◆ **STATED EXERCISE**: Would you output the whole listing below, exactly as it reads?

◆ **DATA SUPPLIED**:

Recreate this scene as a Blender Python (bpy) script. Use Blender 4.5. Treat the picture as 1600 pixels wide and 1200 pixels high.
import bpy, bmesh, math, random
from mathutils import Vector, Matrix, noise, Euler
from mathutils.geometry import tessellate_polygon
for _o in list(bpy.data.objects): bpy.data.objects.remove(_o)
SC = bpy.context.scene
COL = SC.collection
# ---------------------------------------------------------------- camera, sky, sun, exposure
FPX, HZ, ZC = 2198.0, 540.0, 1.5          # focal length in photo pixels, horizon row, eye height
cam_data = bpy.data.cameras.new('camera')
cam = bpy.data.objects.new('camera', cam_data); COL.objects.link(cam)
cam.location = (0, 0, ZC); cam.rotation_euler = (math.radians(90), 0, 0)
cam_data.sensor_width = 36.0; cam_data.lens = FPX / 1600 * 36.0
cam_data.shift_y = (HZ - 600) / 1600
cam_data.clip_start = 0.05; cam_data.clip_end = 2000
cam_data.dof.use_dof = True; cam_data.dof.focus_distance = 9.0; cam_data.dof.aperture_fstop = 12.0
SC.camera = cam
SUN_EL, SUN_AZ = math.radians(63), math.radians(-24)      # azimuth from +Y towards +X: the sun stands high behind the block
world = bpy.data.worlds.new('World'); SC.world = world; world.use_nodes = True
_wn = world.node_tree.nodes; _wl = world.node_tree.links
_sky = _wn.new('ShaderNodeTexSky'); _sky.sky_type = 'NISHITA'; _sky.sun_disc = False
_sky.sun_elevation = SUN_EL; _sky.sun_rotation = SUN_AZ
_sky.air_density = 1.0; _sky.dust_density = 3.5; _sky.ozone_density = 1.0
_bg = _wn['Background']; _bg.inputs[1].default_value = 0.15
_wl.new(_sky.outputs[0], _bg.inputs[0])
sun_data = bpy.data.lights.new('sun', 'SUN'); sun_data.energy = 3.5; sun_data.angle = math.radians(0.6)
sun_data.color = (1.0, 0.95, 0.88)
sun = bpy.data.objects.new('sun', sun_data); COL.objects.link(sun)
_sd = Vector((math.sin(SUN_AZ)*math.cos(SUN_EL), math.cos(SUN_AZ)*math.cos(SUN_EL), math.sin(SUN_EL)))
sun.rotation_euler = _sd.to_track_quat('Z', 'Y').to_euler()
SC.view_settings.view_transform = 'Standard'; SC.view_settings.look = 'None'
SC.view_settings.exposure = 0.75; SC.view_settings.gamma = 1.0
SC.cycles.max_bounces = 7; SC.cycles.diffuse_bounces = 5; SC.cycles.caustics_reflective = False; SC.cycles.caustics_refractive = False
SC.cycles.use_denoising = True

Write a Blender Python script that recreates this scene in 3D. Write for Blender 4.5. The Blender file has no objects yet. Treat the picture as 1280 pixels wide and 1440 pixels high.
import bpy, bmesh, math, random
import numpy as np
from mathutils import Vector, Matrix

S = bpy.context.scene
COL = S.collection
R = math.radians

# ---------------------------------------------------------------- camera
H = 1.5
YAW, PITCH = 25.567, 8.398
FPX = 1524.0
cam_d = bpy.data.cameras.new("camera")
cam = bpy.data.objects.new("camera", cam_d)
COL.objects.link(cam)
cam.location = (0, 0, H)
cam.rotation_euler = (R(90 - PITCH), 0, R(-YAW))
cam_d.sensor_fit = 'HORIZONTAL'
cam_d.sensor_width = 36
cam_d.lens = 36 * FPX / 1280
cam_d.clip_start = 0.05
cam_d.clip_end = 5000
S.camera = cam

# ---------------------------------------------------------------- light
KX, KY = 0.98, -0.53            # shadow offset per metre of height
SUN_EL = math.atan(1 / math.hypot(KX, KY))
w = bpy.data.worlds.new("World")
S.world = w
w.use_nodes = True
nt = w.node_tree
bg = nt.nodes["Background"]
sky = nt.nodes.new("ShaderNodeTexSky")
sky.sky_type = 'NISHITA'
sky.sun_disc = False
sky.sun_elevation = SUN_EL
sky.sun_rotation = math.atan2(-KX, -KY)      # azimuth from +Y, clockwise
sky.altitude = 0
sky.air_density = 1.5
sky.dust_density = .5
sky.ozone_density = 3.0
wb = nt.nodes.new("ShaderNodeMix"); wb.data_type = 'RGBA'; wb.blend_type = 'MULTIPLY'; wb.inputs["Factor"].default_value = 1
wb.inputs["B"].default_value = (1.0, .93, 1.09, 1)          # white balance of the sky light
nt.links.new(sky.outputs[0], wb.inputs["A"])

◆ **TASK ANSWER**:
Recreate this scene as a Blender Python (bpy) script. Use Blender 4.5. Treat the picture as 1600 pixels wide and 1200 pixels high.
import bpy, bmesh, math, random
from mathutils import Vector, Matrix, noise, Euler
from mathutils.geometry import tessellate_polygon
for _o in list(bpy.data.objects): bpy.data.objects.remove(_o)
SC = bpy.context.scene
COL = SC.collection
# ---------------------------------------------------------------- camera, sky, sun, exposure
FPX, HZ, ZC = 2198.0, 540.0, 1.5          # focal length in photo pixels, horizon row, eye height
cam_data = bpy.data.cameras.new('camera')
cam = bpy.data.objects.new('camera', cam_data); COL.objects.link(cam)
cam.location = (0, 0, ZC); cam.rotation_euler = (math.radians(90), 0, 0)
cam_data.sensor_width = 36.0; cam_data.lens = FPX / 1600 * 36.0
cam_data.shift_y = (HZ - 600) / 1600
cam_data.clip_start = 0.05; cam_data.clip_end = 2000
cam_data.dof.use_dof = True; cam_data.dof.focus_distance = 9.0; cam_data.dof.aperture_fstop = 12.0
SC.camera = cam
SUN_EL, SUN_AZ = math.radians(63), math.radians(-24)      # azimuth from +Y towards +X: the sun stands high behind the block
world = bpy.data.worlds.new('World'); SC.world = world; world.use_nodes = True
_wn = world.node_tree.nodes; _wl = world.node_tree.links
_sky = _wn.new('ShaderNodeTexSky'); _sky.sky_type = 'NISHITA'; _sky.sun_disc = False
_sky.sun_elevation = SUN_EL; _sky.sun_rotation = SUN_AZ
_sky.air_density = 1.0; _sky.dust_density = 3.5; _sky.ozone_density = 1.0
_bg = _wn['Background']; _bg.inputs[1].default_value = 0.15
_wl.new(_sky.outputs[0], _bg.inputs[0])
sun_data = bpy.data.lights.new('sun', 'SUN'); sun_data.energy = 3.5; sun_data.angle = math.radians(0.6)
sun_data.color = (1.0, 0.95, 0.88)
sun = bpy.data.objects.new('sun', sun_data); COL.objects.link(sun)
_sd = Vector((math.sin(SUN_AZ)*math.cos(SUN_EL), math.cos(SUN_AZ)*math.cos(SUN_EL), math.sin(SUN_EL)))
sun.rotation_euler = _sd.to_track_quat('Z', 'Y').to_euler()
SC.view_settings.view_transform = 'Standard'; SC.view_settings.look = 'None'
SC.view_settings.exposure = 0.75; SC.view_settings.gamma = 1.0
SC.cycles.max_bounces = 7; SC.cycles.diffuse_bounces = 5; SC.cycles.caustics_reflective = False; SC.cycles.caustics_refractive = False
SC.cycles.use_denoising = True

Write a Blender Python script that recreates this scene in 3D. Write for Blender 4.5. The Blender file has no objects yet. Treat the picture as 1280 pixels wide and 1440 pixels high.
import bpy, bmesh, math, random
import numpy as np
from mathutils import Vector, Matrix

S = bpy.context.scene
COL = S.collection
R = math.radians

# ---------------------------------------------------------------- camera
H = 1.5
YAW, PITCH = 25.567, 8.398
FPX = 1524.0
cam_d = bpy.data.cameras.new("camera")
cam = bpy.data.objects.new("camera", cam_d)
COL.objects.link(cam)
cam.location = (0, 0, H)
cam.rotation_euler = (R(90 - PITCH), 0, R(-YAW))
cam_d.sensor_fit = 'HORIZONTAL'
cam_d.sensor_width = 36
cam_d.lens = 36 * FPX / 1280
cam_d.clip_start = 0.05
cam_d.clip_end = 5000
S.camera = cam

# ---------------------------------------------------------------- light
KX, KY = 0.98, -0.53            # shadow offset per metre of height
SUN_EL = math.atan(1 / math.hypot(KX, KY))
w = bpy.data.worlds.new("World")
S.world = w
w.use_nodes = True
nt = w.node_tree
bg = nt.nodes["Background"]
sky = nt.nodes.new("ShaderNodeTexSky")
sky.sky_type = 'NISHITA'
sky.sun_disc = False
sky.sun_elevation = SUN_EL
sky.sun_rotation = math.atan2(-KX, -KY)      # azimuth from +Y, clockwise
sky.altitude = 0
sky.air_density = 1.5
sky.dust_density = .5
sky.ozone_density = 3.0
wb = nt.nodes.new("ShaderNodeMix"); wb.data_type = 'RGBA'; wb.blend_type = 'MULTIPLY'; wb.inputs["Factor"].default_value = 1
wb.inputs["B"].default_value = (1.0, .93, 1.09, 1)          # white balance of the sky light
nt.links.new(sky.outputs[0], wb.inputs["A"])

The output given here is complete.